DATASET EXCERPT>
────────────────────────────────────────

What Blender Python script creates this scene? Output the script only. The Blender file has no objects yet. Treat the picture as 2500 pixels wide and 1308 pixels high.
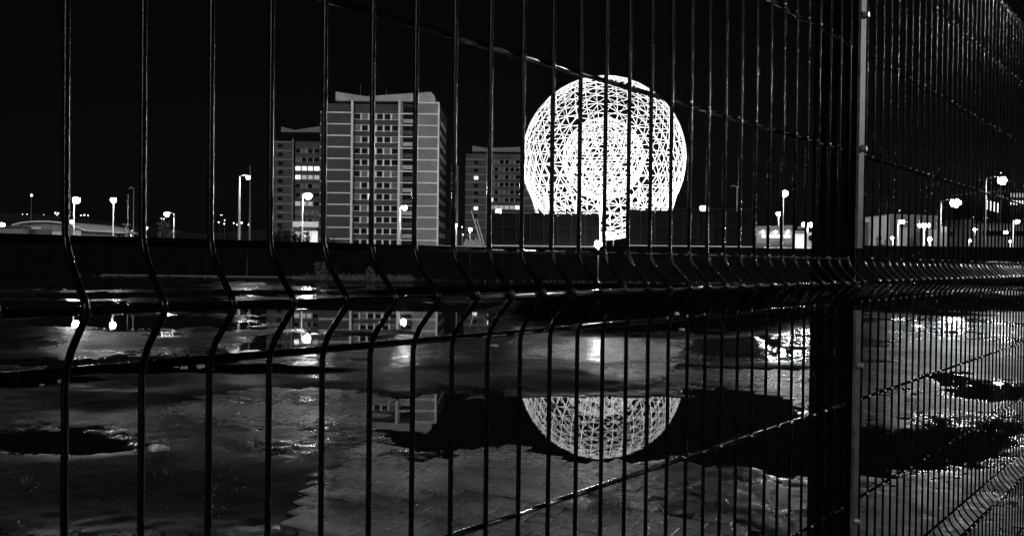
import bpy, bmesh, math, random
import numpy as np
from mathutils import Vector, Matrix

random.seed(7)
rng = np.random.default_rng(7)
SC = bpy.context.scene
COL = SC.collection

# ---------------------------------------------------------------- camera, sky, sun, exposure
FPX, CX, CY, EYE = 2066.0, 1250.0, 654.0, 1.7
PITCH, ROLL = -math.atan(27 / FPX), 0.012
fwd = Vector((0, math.cos(PITCH), math.sin(PITCH)))
right0 = Vector((1, 0, 0)); up0 = right0.cross(fwd)
right = (right0 * math.cos(ROLL) + up0 * math.sin(ROLL)).normalized()
up = right.cross(fwd).normalized()
EYEV = Vector((0, 0, EYE))
cd = bpy.data.cameras.new('camera'); cam = bpy.data.objects.new('camera', cd); COL.objects.link(cam)
cd.sensor_width = 36; cd.lens = FPX / 2500 * 36; cd.clip_start = 0.05; cd.clip_end = 8000
R3 = Matrix((right, up, -fwd)).transposed()
cam.matrix_world = Matrix.Translation(EYEV) @ R3.to_4x4()
SC.camera = cam

SUN_EL, SUN_AZ = math.radians(21), math.radians(197)          # azimuth clockwise from the view direction
world = bpy.data.worlds.new('World'); SC.world = world; world.use_nodes = True
nt = world.node_tree; nt.nodes.clear()
sky = nt.nodes.new('ShaderNodeTexSky'); sky.sky_type = 'NISHITA'; sky.sun_disc = False
sky.sun_elevation = SUN_EL; sky.sun_rotation = SUN_AZ
bw = nt.nodes.new('ShaderNodeRGBToBW'); bg = nt.nodes.new('ShaderNodeBackground'); wo = nt.nodes.new('ShaderNodeOutputWorld')
nt.links.new(sky.outputs[0], bw.inputs[0]); nt.links.new(bw.outputs[0], bg.inputs[0]); nt.links.new(bg.outputs[0], wo.inputs[0])
bg.inputs[1].default_value = 0.0005
sl = bpy.data.lights.new('sun', 'SUN'); sl.energy = 0.8; sl.angle = math.radians(11); sl.color = (1, 1, 1)
so = bpy.data.objects.new('sun', sl); COL.objects.link(so)
sdir = Vector((math.sin(SUN_AZ) * math.cos(SUN_EL), math.cos(SUN_AZ) * math.cos(SUN_EL), math.sin(SUN_EL)))
so.rotation_euler = sdir.to_track_quat('Z', 'Y').to_euler(); so.location = (20, -20, 30)
SC.view_settings.view_transform = 'Standard'; SC.view_settings.look = 'None'
SC.view_settings.exposure = 0.0; SC.view_settings.gamma = 1.0; SC.view_settings.use_curve_mapping = False
SC.render.engine = 'CYCLES'
SC.cycles.use_denoising = True
SC.cycles.max_bounces = 6; SC.cycles.diffuse_bounces = 2; SC.cycles.glossy_bounces = 4
SC.cycles.sample_clamp_indirect = 6.0; SC.cycles.caustics_reflective = False; SC.cycles.caustics_refractive = False

# ---------------------------------------------------------------- helpers
def P(px, py, Y):
    """World point seen at photo pixel (px, py) at distance Y along the view."""
    d = fwd + right * ((px - CX) / FPX) + up * ((CY - py) / FPX)
    return EYEV + d * (Y / d.y)
def G(px, py, z=0.0):
    """Ground point seen at photo pixel."""
    d = fwd + right * ((px - CX) / FPX) + up * ((CY - py) / FPX)
    return EYEV + d * ((z - EYE) / d.z)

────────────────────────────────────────

Up to and including the line containing "SC.camera = cam", repeat every line from the start of the data, but none of the pictures.

COMPLETE OUTPUT>
What Blender Python script creates this scene? Output the script only. The Blender file has no objects yet. Treat the picture as 2500 pixels wide and 1308 pixels high.
import bpy, bmesh, math, random
import numpy as np
from mathutils import Vector, Matrix

random.seed(7)
rng = np.random.default_rng(7)
SC = bpy.context.scene
COL = SC.collection

# ---------------------------------------------------------------- camera, sky, sun, exposure
FPX, CX, CY, EYE = 2066.0, 1250.0, 654.0, 1.7
PITCH, ROLL = -math.atan(27 / FPX), 0.012
fwd = Vector((0, math.cos(PITCH), math.sin(PITCH)))
right0 = Vector((1, 0, 0)); up0 = right0.cross(fwd)
right = (right0 * math.cos(ROLL) + up0 * math.sin(ROLL)).normalized()
up = right.cross(fwd).normalized()
EYEV = Vector((0, 0, EYE))
cd = bpy.data.cameras.new('camera'); cam = bpy.data.objects.new('camera', cd); COL.objects.link(cam)
cd.sensor_width = 36; cd.lens = FPX / 2500 * 36; cd.clip_start = 0.05; cd.clip_end = 8000
R3 = Matrix((right, up, -fwd)).transposed()
cam.matrix_world = Matrix.Translation(EYEV) @ R3.to_4x4()
SC.camera = cam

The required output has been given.